2 Replies Latest reply on Sep 4, 2014 4:46 PM by Jared Conway

    How to best increase performance for simulations

    Dermott McHugh

      Hi all,


      I have an opportunity to upgrade either the RAM or hard drive (HDD to SSD), with the goal of increasing the solve times for the simulations I'm running.


      Currently I'm running 8 GB of RAM on a Lenovo Thinkpad W530, with this processor:

      Intel i7-3630QM CPU @ 2.40GHz, 2401 Mhz, 4 Core(s), 8 Logical Processor(s)


      Watching the resource monitor, I'm not pegging out the physical memory completely, but definitely have high utilization, and at times do start getting quite a few hard faults from star.exe (even though maybe only 4-6 GB of the physical memory are "in use").


      Does anyone know what hardware factors have the greatest effect on simulation solving speed? I'm trying to get the most bang for my buck here and curious what other folks have experienced when making these upgrades.




        • Re: How to best increase performance for simulations
          Brian Morris

          RAM is used for meshing. 8GB should be plenty unless you are getting into some very complex studies. Obviously more is better but if you have to pick I think the SSD would give better computer performance overall, not just with Solidworks.

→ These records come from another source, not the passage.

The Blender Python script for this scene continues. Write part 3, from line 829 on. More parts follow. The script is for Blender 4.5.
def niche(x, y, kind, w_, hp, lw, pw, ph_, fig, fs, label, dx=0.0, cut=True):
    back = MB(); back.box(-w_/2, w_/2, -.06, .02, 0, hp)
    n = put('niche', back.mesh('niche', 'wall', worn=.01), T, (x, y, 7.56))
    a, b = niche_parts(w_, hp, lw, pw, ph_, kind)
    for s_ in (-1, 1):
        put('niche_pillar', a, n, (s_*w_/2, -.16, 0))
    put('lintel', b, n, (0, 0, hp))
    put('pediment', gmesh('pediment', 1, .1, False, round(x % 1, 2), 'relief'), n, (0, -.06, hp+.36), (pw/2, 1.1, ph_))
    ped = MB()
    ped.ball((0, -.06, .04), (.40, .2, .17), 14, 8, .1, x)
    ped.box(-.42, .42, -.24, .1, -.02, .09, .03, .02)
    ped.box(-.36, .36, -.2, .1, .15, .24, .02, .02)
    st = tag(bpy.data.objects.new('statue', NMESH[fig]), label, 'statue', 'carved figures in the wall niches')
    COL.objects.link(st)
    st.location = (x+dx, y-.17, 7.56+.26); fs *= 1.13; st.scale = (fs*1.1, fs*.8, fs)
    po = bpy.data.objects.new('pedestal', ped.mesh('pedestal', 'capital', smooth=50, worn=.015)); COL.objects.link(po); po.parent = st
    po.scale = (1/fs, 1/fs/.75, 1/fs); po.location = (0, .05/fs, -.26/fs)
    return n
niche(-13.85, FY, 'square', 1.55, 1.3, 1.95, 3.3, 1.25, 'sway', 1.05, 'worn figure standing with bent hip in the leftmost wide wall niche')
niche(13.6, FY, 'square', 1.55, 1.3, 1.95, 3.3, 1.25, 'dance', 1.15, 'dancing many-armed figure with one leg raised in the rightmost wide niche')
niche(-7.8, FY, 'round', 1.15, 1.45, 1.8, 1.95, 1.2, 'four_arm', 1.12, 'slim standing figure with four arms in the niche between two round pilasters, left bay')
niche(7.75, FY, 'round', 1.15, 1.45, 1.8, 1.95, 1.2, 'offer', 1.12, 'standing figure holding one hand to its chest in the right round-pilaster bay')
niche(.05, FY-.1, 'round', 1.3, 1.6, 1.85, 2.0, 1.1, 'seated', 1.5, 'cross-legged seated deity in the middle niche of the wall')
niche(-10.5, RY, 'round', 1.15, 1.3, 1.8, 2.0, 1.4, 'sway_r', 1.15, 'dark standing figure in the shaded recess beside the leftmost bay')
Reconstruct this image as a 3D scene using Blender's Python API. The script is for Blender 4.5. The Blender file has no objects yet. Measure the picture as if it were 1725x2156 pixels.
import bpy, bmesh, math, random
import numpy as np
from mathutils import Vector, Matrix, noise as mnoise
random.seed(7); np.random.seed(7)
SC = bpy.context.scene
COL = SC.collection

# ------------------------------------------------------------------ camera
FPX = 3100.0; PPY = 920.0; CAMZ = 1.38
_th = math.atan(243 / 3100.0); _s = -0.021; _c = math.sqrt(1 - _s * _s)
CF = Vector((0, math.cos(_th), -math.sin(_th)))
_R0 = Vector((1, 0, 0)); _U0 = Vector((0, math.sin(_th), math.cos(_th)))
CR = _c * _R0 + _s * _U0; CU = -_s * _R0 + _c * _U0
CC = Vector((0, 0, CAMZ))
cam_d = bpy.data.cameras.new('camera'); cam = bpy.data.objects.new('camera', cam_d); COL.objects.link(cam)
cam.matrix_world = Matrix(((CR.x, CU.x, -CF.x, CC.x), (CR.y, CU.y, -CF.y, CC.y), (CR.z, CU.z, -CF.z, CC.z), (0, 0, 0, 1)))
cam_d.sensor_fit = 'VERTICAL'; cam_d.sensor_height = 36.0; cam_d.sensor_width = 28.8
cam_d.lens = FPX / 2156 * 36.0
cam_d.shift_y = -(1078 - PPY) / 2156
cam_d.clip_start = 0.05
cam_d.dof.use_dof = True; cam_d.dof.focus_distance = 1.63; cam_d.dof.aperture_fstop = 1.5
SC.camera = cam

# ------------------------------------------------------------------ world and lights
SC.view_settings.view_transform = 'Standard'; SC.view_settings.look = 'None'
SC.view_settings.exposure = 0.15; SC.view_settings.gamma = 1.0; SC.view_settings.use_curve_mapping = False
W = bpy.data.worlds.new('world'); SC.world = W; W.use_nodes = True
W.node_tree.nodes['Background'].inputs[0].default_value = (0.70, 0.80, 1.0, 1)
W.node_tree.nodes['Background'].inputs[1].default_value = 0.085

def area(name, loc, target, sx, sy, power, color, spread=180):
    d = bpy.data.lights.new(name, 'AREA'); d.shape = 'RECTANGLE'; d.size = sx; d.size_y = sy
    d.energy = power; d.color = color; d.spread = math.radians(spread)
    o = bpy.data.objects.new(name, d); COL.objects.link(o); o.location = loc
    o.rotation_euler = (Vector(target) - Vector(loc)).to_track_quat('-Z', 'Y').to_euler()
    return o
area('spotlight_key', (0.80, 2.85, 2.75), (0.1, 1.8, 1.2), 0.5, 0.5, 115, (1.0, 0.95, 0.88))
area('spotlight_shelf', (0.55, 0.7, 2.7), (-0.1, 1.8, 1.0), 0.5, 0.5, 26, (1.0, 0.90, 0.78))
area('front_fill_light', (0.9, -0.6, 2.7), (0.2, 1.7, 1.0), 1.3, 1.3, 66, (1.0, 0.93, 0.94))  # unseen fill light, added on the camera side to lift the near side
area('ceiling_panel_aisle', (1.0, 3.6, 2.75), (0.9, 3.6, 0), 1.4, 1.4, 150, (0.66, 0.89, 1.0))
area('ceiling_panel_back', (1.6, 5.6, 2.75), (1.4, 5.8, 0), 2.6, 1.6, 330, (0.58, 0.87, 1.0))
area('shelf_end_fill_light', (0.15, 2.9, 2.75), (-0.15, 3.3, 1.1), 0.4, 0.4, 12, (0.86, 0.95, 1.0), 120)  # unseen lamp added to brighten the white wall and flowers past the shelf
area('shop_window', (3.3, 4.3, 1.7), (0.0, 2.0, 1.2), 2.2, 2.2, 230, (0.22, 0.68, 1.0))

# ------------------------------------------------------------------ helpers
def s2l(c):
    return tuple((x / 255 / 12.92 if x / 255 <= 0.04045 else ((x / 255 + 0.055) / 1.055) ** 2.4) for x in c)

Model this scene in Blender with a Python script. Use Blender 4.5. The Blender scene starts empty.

The simulation solver uses the processors and hard drive so an SSD is going to speed up intermediate result calculations. 


          Here is some light reading related to your question also:



          • Re: How to best increase performance for simulations
            Jared Conway

            have you looked at the solidworks kb? there are some great articles about performance in soldiworks simulation, which solvers use multi core...etc


            but what it comes down to is this, if your analysis is optimized

            RAM > add more if you are going into page file

            CPU > will help to a certain point on solve time

            SSD > is probably the biggest help if you are using a spinning disk today


            BUT all of these are based on an optimized analysis setup and making sure that you're doing what is right to reach the goal of your analysis. for example if you have slow solve times and are trying to use solids for a part that should use shells, throwing hardware is a waste of your time. setup the analysis with the right idealization and you will speed up your simulation significantly. in our consulting business here at Hawk Ridge Systems, we solve almost every problem on a computer that is about the same level as what you have right now.